The details of this theft make for a blockbuster Bond-esque screenplay, replete with ski-mask donning and sawed-off shotgun toting burglars, a covert entrance through a skylight (curiously disalarmed due to maintenance), hog-tied security guards (Okay, they may not have been “hog-tied” but they were tied up), and a mistakenly-tripped alarm at the last minute.

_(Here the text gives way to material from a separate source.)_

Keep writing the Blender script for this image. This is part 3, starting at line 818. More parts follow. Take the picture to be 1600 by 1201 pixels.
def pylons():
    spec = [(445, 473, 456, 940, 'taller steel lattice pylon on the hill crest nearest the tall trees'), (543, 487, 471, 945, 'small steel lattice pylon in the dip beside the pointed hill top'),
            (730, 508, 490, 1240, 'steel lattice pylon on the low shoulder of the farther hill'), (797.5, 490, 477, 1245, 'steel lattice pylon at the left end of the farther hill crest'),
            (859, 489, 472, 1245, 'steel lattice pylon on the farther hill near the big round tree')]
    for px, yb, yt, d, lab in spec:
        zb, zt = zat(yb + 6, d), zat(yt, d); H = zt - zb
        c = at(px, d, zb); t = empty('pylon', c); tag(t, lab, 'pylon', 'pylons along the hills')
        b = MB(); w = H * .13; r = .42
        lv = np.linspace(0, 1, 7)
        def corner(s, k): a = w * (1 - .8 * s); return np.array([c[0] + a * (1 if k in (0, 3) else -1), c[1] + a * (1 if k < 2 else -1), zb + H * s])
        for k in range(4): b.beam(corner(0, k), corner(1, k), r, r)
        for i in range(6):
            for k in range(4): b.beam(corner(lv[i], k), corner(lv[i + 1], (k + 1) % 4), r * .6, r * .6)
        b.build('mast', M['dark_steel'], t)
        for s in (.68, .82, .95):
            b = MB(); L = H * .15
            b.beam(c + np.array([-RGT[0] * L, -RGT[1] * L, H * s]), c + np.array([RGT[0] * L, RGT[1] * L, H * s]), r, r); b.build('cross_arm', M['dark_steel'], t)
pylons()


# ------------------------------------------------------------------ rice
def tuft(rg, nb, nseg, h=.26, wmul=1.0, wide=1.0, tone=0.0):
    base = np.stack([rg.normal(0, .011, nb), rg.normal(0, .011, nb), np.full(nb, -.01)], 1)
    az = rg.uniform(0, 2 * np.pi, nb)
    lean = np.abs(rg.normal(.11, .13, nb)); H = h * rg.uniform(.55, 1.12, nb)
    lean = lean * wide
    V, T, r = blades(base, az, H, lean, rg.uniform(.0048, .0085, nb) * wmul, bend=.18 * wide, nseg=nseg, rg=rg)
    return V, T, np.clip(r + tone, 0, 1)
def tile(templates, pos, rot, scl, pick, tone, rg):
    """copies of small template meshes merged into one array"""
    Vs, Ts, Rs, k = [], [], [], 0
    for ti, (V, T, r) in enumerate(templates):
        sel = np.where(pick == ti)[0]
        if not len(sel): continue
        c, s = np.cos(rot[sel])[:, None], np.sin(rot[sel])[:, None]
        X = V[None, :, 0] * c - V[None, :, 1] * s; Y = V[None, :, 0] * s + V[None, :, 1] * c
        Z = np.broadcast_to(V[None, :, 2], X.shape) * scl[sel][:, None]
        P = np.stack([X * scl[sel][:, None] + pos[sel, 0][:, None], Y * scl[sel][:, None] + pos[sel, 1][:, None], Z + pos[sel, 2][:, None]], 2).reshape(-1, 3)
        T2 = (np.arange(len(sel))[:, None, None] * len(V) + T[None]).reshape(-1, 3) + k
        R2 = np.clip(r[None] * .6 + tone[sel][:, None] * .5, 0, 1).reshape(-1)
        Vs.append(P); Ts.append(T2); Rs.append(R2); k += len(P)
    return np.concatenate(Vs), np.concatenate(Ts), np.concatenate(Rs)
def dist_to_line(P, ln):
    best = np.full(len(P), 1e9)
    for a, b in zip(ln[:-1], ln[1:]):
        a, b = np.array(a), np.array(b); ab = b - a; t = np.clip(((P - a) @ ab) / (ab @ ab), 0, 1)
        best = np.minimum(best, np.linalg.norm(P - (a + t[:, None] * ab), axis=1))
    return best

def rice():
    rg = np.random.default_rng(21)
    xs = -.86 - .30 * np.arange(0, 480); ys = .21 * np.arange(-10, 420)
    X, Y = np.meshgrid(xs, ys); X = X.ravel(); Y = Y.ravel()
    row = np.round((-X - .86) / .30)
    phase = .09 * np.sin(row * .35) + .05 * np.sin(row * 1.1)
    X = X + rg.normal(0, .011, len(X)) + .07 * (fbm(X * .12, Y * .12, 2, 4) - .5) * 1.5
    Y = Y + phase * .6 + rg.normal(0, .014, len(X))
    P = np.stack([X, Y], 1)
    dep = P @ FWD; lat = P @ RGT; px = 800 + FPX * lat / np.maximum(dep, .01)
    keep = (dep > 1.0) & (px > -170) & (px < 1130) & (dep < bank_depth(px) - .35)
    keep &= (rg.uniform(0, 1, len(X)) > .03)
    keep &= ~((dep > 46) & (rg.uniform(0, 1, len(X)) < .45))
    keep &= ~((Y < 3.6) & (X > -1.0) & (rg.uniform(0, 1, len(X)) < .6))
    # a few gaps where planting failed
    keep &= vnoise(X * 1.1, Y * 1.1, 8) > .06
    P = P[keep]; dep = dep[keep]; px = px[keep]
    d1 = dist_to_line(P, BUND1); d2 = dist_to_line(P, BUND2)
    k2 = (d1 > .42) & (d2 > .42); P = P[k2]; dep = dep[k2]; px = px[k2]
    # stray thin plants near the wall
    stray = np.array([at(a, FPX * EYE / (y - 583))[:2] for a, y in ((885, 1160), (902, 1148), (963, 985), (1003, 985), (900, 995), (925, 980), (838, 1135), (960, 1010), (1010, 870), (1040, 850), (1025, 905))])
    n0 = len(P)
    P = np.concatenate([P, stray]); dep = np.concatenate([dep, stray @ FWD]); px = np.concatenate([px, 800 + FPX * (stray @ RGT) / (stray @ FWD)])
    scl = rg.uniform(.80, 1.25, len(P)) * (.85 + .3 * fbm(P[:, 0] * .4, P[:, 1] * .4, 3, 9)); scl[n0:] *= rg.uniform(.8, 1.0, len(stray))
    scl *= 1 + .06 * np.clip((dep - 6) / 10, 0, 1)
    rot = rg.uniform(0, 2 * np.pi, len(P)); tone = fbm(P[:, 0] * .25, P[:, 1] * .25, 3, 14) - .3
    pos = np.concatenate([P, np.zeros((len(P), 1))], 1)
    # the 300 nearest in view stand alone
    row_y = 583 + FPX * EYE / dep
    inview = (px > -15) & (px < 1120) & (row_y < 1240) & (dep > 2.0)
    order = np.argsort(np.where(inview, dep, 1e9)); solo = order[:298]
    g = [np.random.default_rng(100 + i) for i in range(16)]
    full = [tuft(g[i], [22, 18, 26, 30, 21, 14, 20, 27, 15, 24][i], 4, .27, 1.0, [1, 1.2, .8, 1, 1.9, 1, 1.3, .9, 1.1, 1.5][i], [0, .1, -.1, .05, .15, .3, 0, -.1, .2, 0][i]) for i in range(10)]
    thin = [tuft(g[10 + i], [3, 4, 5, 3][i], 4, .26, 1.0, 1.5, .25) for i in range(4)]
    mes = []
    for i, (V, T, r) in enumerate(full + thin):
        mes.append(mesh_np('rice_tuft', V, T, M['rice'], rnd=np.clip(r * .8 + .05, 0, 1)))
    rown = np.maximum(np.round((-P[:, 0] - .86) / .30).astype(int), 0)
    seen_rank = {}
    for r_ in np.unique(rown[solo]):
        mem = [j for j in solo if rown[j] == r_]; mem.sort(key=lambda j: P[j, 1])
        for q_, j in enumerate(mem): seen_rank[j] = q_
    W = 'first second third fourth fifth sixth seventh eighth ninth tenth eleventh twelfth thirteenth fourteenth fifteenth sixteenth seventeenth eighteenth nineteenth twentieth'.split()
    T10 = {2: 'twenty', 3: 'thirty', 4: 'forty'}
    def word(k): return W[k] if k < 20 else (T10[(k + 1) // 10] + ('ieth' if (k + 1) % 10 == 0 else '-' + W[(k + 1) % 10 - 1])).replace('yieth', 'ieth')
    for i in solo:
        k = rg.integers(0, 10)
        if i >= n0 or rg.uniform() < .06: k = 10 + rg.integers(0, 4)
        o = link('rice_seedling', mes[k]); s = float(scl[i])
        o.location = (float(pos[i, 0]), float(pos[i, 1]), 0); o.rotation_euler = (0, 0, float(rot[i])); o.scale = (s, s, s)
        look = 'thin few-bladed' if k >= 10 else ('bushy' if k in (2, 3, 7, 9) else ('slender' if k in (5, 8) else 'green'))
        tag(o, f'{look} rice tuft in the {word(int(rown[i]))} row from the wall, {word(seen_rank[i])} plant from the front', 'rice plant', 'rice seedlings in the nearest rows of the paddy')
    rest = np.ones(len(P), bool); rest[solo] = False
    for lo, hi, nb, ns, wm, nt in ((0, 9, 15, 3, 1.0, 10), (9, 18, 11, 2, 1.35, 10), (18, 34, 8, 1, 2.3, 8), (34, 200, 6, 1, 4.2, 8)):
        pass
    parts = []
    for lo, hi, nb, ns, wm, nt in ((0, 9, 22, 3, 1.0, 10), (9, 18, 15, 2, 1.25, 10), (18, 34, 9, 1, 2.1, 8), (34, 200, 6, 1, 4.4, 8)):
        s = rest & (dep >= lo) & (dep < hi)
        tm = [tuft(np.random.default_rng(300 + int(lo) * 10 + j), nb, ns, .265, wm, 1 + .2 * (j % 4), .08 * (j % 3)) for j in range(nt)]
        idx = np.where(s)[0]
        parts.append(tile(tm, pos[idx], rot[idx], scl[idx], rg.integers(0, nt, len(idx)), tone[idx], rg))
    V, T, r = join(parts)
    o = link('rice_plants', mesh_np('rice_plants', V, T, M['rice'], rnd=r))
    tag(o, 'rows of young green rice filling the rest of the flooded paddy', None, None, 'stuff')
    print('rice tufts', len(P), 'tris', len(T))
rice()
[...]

In the days following, the museum’s attempts to negotiate with the burglars involved anonymous photograph deliveries in manila envelopes, phone calls directed to public phone booths, drop-offs botched by the police, one stolen painting left in a bus station locker, and a strategically placed cigarette package on a sidewalk containing a stolen piece of jewelry.

Art Bites

  • According to Interpol, only drug and weapons trafficking surpasses art theft as a criminal enterprise. It is estimated that more than $8.5 billion worth of fine art is stolen every year.
  • Currently (2005) on the international scene, some missing works include 250 works by Marc Chagall, 271 Mirós and 355 Picassos. Interpol estimates that only one in five stolen artworks is ever recovered.